Moving Horizon Estimation for Simultaneous Localization and Mapping with Robust Estimation Error Bounds

TL;DR

This paper introduces a robust moving horizon estimation method for SLAM that guarantees bounded errors and stability, even with limited landmark visibility, by decoupling ego-state and landmark updates for improved efficiency.

Contribution

It proposes a novel decoupled MHE framework with provable error bounds and robustness for SLAM, accommodating limited landmark visibility and enabling parallel landmark updates.

Findings

The method guarantees estimation stability under certain detectability conditions.

Decoupling updates improves computational efficiency and robustness.
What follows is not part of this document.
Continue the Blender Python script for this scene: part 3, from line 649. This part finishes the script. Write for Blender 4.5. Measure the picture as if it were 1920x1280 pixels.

Simulation results demonstrate effectiveness under noisy conditions.

Abstract

This paper presents a robust moving horizon estimation (MHE) approach with provable estimation error bounds for solving the simultaneous localization and mapping (SLAM) problem. We derive sufficient conditions to guarantee robust stability in ego-state estimates and bounded errors in landmark position estimates, even under limited landmark visibility which directly affects overall system detectability. This is achieved by decoupling the MHE updates for the ego-state and landmark positions, enabling individual landmark updates only when the required detectability conditions are met. The decoupled MHE structure also allows for parallelization of landmark updates, improving computational efficiency. We discuss the key assumptions, including ego-state detectability and Lipschitz continuity of the landmark measurement model, with respect to typical SLAM sensor configurations, and introduce a streamlined method for the range measurement model. Simulation results validate the considered method, highlighting its efficacy and robustness to noise.